### EXERCISE OBJECTIVE
Identify each line containing the word "scene" and copy it.

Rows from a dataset
[START]

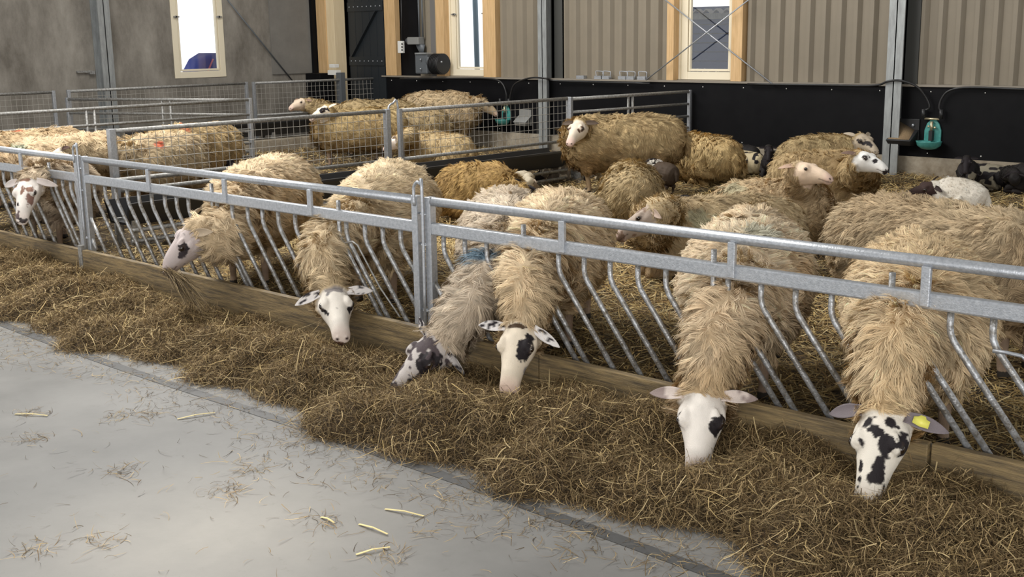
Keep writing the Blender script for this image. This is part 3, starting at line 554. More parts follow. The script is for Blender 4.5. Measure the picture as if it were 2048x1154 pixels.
# ------------------------------------------------------------------ sheep
HEAD = [  # x along the face, half width, top, bottom
 (-.075, .050, .005, -.075), (-.05, .064, .028, -.105), (-.015, .072, .042, -.124), (.02, .076, .050, -.128), (.055, .076, .052, -.120), (.085, .070, .049, -.110), (.115, .060, .044, -.100),
 (.15, .050, .040, -.087), (.185, .044, .034, -.076), (.215, .042, .025, -.067), (.242, .042, .012, -.061), (.262, .037, -.003, -.056), (.274, .026, -.018, -.049), (.279, .010, -.028, -.039)]
def frame(d, up):
    ex = unit(d); ez = unit(np.array(up, float)-ex*(ex@np.array(up, float))); return np.array([ex, np.cross(ez, ex), ez])   # rows forward, left, up
def head_rings(P, Fh, s, bulk=1.0):
    R = []
    for x, w, t, b in HEAD:
        ring = []; zc = (t+b)/2; h = (t-b)/2
        for i in range(20):
            a = 2*math.pi*i/20; ca, sa = math.cos(a), math.sin(a)
            yy = w*bulk*math.copysign(abs(ca)**.85, ca); 
            if sa < 0: yy *= 1-.42*(-sa)**1.1
            else: yy *= 1-.18*sa**2
            zz = zc+h*math.copysign(abs(sa)**.9, sa); ring.append(P+(np.array([x, yy, zz])*s)@Fh)
        R.append(ring)
    return R
def ell_rings(cs, ws, hs, side, n=20, flat=None):
    R = []
    for k, (c, w, h) in enumerate(zip(cs, ws, hs)):
        s = side[k] if np.ndim(side) > 1 else side
        t = unit(cs[min(k+1, len(cs)-1)]-cs[max(k-1, 0)]); s = unit(s-t*(s@t)); u = np.cross(s, t)
        if u[2] < 0 and abs(u[2]) > .2: u = -u
        R.append([c+s*w*math.cos(2*math.pi*i/n)+u*h*math.sin(2*math.pi*i/n) for i in range(n)])
        if flat is not None:
            for p in R[-1]: p[2] = max(p[2], flat)
    return R
def ear_geo(P, Fh, s, sgn, d, up, L=.120, Wd=.0215):
    """leaf shaped cupped ear; returns verts, faces"""
    root = np.array([-.012, sgn*.060, .012]); d = unit(d); up = np.array(up, float); sd = unit(np.cross(up, d)); nn = np.cross(d, sd)
    nu, nv = 11, 9; T = []
    for lay in (0, 1):
        for i in range(nu):
            t = i/(nu-1); wd_ = Wd*(math.sin(math.pi*min(1, (t*.86+.14)))**.7)*(1-.0*t); wd_ = max(wd_, .002)
            if t < .18: wd_ = max(wd_, .017)
            for j in range(nv):
                v = -1+2*j/(nv-1); cup = .55*wd_*(v*v)*(1-.5*t); th = .0035*(1 if lay else -1)*(1-v*v*.6)
                q = root+d*L*t+sd*wd_*v+nn*(cup+th)-np.array([0, 0, 1])*.02*t*t
                T.append(P+(q*s)@Fh)
    F = []
    for i in range(nu-1):
        for j in range(nv-1):
            a = i*nv+j; F.append((a, a+1, a+nv+1, a+nv)); b = a+nu*nv; F.append((b, b+nv, b+nv+1, b+1))
    o = nu*nv
    for i in range(nu-1):
        F.append((i*nv, (i+1)*nv, o+(i+1)*nv, o+i*nv)); F.append((i*nv+nv-1, o+i*nv+nv-1, o+(i+1)*nv+nv-1, (i+1)*nv+nv-1))
    for j in range(nv-1):
        a = (nu-1)*nv+j; F.append((a, a+1, o+a+1, o+a)); F.append((j, o+j, o+j+1, j+1))
    return np.array(T), F
def paint_head(q, spec):
    """q (n,3) head coordinates -> colour of the short face hair"""
    q = q/np.array([1, 1.16, 1]); base = np.array(spec.get('face', (.74, .66, .56))); n = len(q); c = np.tile(base, (n, 1))*(0.92+.16*vnoise(q, 40, 3))[:, None]
    pk = np.array(spec.get('muz', (.66, .46, .40))); w = np.clip((q[:, 0]-.20)/.05, 0, 1)*spec.get('muzw', .6); c = c*(1-w[:, None])+pk*w[:, None]
    wig = (vnoise(q, 60, 7)-.5)*.016+(vnoise(q, 160, 9)-.5)*.006
    for (x, y, z, rx, ry, rz, col) in spec.get('patch', []):
        dd = np.sqrt(((q[:, 0]-x)/rx)**2+((q[:, 1]-y)/ry)**2+((q[:, 2]-z)/rz)**2)-1; dd = dd*min(rx, ry, rz)+wig
        k = np.clip(.5-dd/.003, 0, 1)[:, None]; c = c*(1-k)+np.array(col)*k
    sp = spec.get('speck')
    if sp:
        thr, sc_, col = sp; v = vnoise(q, sc_, 21)*.7+vnoise(q, sc_*2.3, 5)*.3; k = np.clip((v-thr)/.03, 0, 1)[:, None]; c = c*(1-k)+np.array(col)*k
    for sg in (-1, 1):                        # nostrils and eyelid rims are dark skin
        d = np.linalg.norm((q-np.array([.266, sg*.017, -.016]))/np.array([.012, .007, .008]), axis=1); k = np.clip((1.15-d)/.4, 0, 1)[:, None]; c = c*(1-k)+np.array([.05, .03, .03])*k
        d = np.linalg.norm((q-np.array([.085, sg*.060, .018]))/np.array([.024, .02, .014]), axis=1); k = np.clip((1.1-d)/.25, 0, 1)[:, None]*spec.get('rim', .75); c = c*(1-k)+np.array([.06, .04, .035])*k
    m = (q[:, 0] > .19) & (q[:, 0] < .30); d = abs(q[:, 2]-(-.040+.10*(.25-q[:, 0]))); k = (np.clip((.0045-d)/.003, 0, 1)*m)[:, None]*.8; c = c*(1-k)+np.array([.10, .06, .055])*k
    return np.clip(c, .004, 1)
NS = 1.0   # strand count scale
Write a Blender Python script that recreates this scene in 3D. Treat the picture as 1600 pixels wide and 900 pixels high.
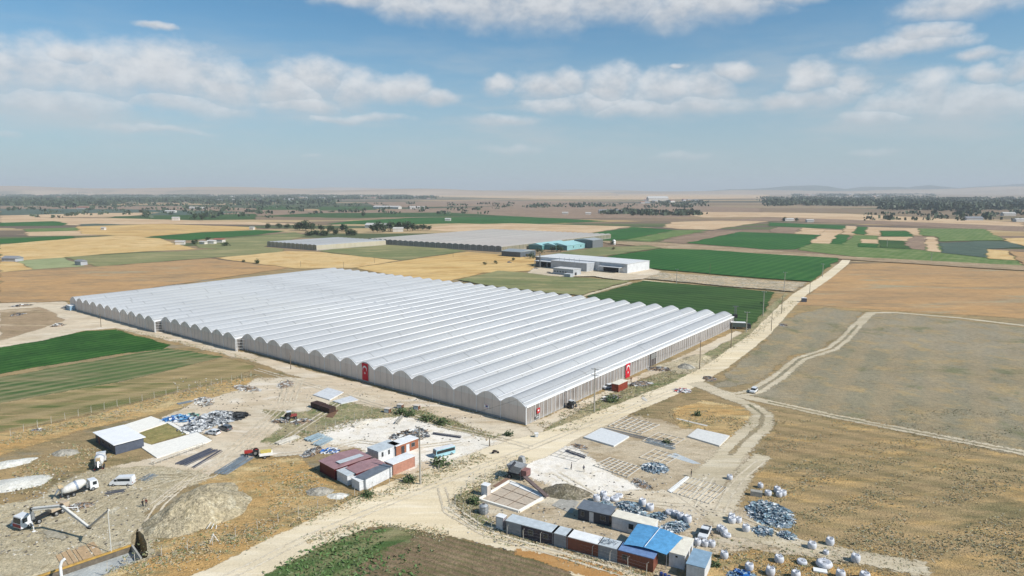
import bpy, bmesh, math, random
from mathutils import Vector, Matrix, noise as mn
from mathutils.geometry import tessellate_polygon
for o in list(bpy.data.objects): bpy.data.objects.remove(o)
sc = bpy.context.scene; COL = sc.collection
rnd = random.Random(7); R_ = math.radians; PI = math.pi
# ---------------------------------------------------------------- camera, light, sky
F_, HZ, CH = 1050.0, 297.0, 65.0
PIT = math.atan((450-HZ)/F_)
cd = bpy.data.cameras.new('camera'); cam = bpy.data.objects.new('camera', cd); COL.objects.link(cam)
cam.location = (0,0,CH); cam.rotation_euler = (PI/2-PIT,0,0)
cd.sensor_width = 36; cd.lens = F_/1600*36; cd.clip_start = 1; cd.clip_end = 60000
sc.camera = cam
SUN_AZ, SUN_EL = -25.0, 41.0          # azimuth measured from +x, counter-clockwise
sd = Vector((math.cos(R_(SUN_EL))*math.cos(R_(SUN_AZ)), math.cos(R_(SUN_EL))*math.sin(R_(SUN_AZ)), math.sin(R_(SUN_EL))))
sl = bpy.data.lights.new('sun','SUN'); sl.energy = 3.6; sl.angle = R_(0.5); sl.color = (1.0,0.955,0.89)
so = bpy.data.objects.new('sun', sl); COL.objects.link(so); so.rotation_euler = sd.to_track_quat('Z','Y').to_euler(); so.location=(200,-100,300)
sc.view_settings.view_transform='Standard'; sc.view_settings.look='None'
sc.view_settings.exposure = 0.6; sc.view_settings.gamma = 1; sc.view_settings.use_curve_mapping=False
sc.render.engine='CYCLES'
sc.cycles.max_bounces=8; sc.cycles.diffuse_bounces=4; sc.cycles.glossy_bounces=2; sc.cycles.transparent_max_bounces=24
sc.cycles.volume_bounces=0; sc.cycles.use_denoising=True
W = bpy.data.worlds.new('World'); sc.world = W; W.use_nodes=True
SKY_STRENGTH, SKY_TINT, SKY_LOW = 0.08, (0.50,0.84,0.92,1), (3.75,4.3,4.75,1)
HAZE_DENSITY, HAZE_COLOR = 0.85e-4, (0.86,0.91,0.96,1)

def px_dir(x,y):
    dx=(x-800)/F_; dy=-(y-450)/F_
    return Vector((dx, math.cos(PIT)+dy*math.sin(PIT), -math.sin(PIT)+dy*math.cos(PIT)))
def G(x,y,z=0.0):
    d=px_dir(x,y); t=(z-CH)/d.z
    return Vector((d.x*t,d.y*t))
def hpx(base,ty):
    b=G(*base); lo,hi=0.0,80.0
    for _ in range(30):
        m=(lo+hi)/2; dz=m-CH; f=b.y*math.cos(PIT)-dz*math.sin(PIT); u=b.y*math.sin(PIT)+dz*math.cos(PIT)
        if 450-F_*u/f>ty: lo=m
        else: hi=m
    return lo

class NT:
    def __init__(s,tree): s.t=tree; s.n=tree.nodes; s.l=tree.links
    def new(s,ty,**k):
        n=s.n.new(ty)
        for a,b in k.items(): setattr(n,a,b)
        return n
    def put(s,sock,v):
        if isinstance(v,bpy.types.NodeSocket): s.l.new(v,sock)
        elif v is not None: sock.default_value=v
    def math(s,op,a,b=None,c=None,clamp=False):
        n=s.new('ShaderNodeMath',operation=op,use_clamp=clamp); s.put(n.inputs[0],a); s.put(n.inputs[1],b)
        if c is not None: s.put(n.inputs[2],c)
        return n.outputs[0]
    def vmath(s,op,a,b=None):
        n=s.new('ShaderNodeVectorMath',operation=op); s.put(n.inputs[0],a); s.put(n.inputs[1],b)
        return n.outputs['Value'] if op in('DOT_PRODUCT','LENGTH') else n.outputs[0]
    def noise(s,vec,scale,detail=4,rough=.55,dist=0):
        n=s.new('ShaderNodeTexNoise'); s.put(n.inputs['Vector'],vec); n.inputs['Scale'].default_value=scale
        n.inputs['Detail'].default_value=detail; n.inputs['Roughness'].default_value=rough; n.inputs['Distortion'].default_value=dist
        return n.outputs['Fac']
    def mix(s,f,a,b,mode='MIX'):
        n=s.new('ShaderNodeMix',data_type='RGBA',blend_type=mode); s.put(n.inputs[0],f); s.put(n.inputs[6],a); s.put(n.inputs[7],b)
        return n.outputs[2]
    def rng(s,v,a,b,c=0.0,d=1.0,smooth=True):
        n=s.new('ShaderNodeMapRange',interpolation_type='SMOOTHSTEP' if smooth else 'LINEAR')
        s.put(n.inputs[0],v); n.inputs[1].default_value=a; n.inputs[2].default_value=b; n.inputs[3].default_value=c; n.inputs[4].default_value=d
        return n.outputs[0]
    def mapping(s,vec,rot=0,scale=(1,1,1)):
        n=s.new('ShaderNodeMapping'); s.put(n.inputs[0],vec); n.inputs['Rotation'].default_value=(0,0,rot); n.inputs['Scale'].default_value=scale
        return n.outputs[0]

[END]

### RESPONSE FOR THIS EXERCISE
Write a Blender Python script that recreates this scene in 3D. Treat the picture as 1600 pixels wide and 900 pixels high.
sc = bpy.context.scene; COL = sc.collection